For gamblers, 777 is the top slot-machine jackpot; the digits add up to 21 for blackjack; and in craps, a roll that adds up to 7 wins.
Plenty of people will be betting on 777 in state lotteries. For only the fourth time in its history, the Pennsylvania Lottery will hold a Millionaire Raffle, with 7,777 prizes.
Environmentalist Al Gore is promoting nine concerts, with at least one to be held in each of the seven continents (including Antarctica), called Live Earth: The Concerts for a Climate in Crisis (www.liveearth.org). And cult fans of the late rapper Tupac Shakur, who died in a 1996 drive-by shooting, believe he will return from his "faked" death on 7/7/07.
The number seven arises so often, in such significant circumstances, that, as the Borg of Star Trek's fictional universe would say, resistance is futile.
There are Seven Dwarfs, seven wonders of the world, seven deadly sins, and seven days of the week - each named for one of the seven Roman gods.

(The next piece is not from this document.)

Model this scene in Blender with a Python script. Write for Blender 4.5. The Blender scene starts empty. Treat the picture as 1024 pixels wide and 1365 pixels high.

The Bible says that God rested on the seventh day, and, indeed, 7/7/07 falls on a Saturday - the Sabbath for Jews and Seventh Day Adventists.
The earth has seven seas. In the sky, the constellation of the Pleiades is known as the Seven Sisters. The seventh son of a seventh son is said to be psychic.
Jesus said to forgive seventy times seven.
Christians celebrate seven sacraments and seven virtues. Native Americans honor seven directions: north, south, east, west, above, below and within. Hindus recognize seven energy centers in the body called chakras.
In baseball, Mickey Mantle wore the number seven. And in a 1996 Seinfeld episode, George Costanza vowed to name his first son or daughter Seven in Mantle's honor.
Still, seven cannot be all things to all people.
Three times a year (and this is one), the planet Mercury has an apparent backward motion, says astrologer Shelley Ackerman (www.karmicrelief.com). So 7/7/07 is a day to look back, not step forward.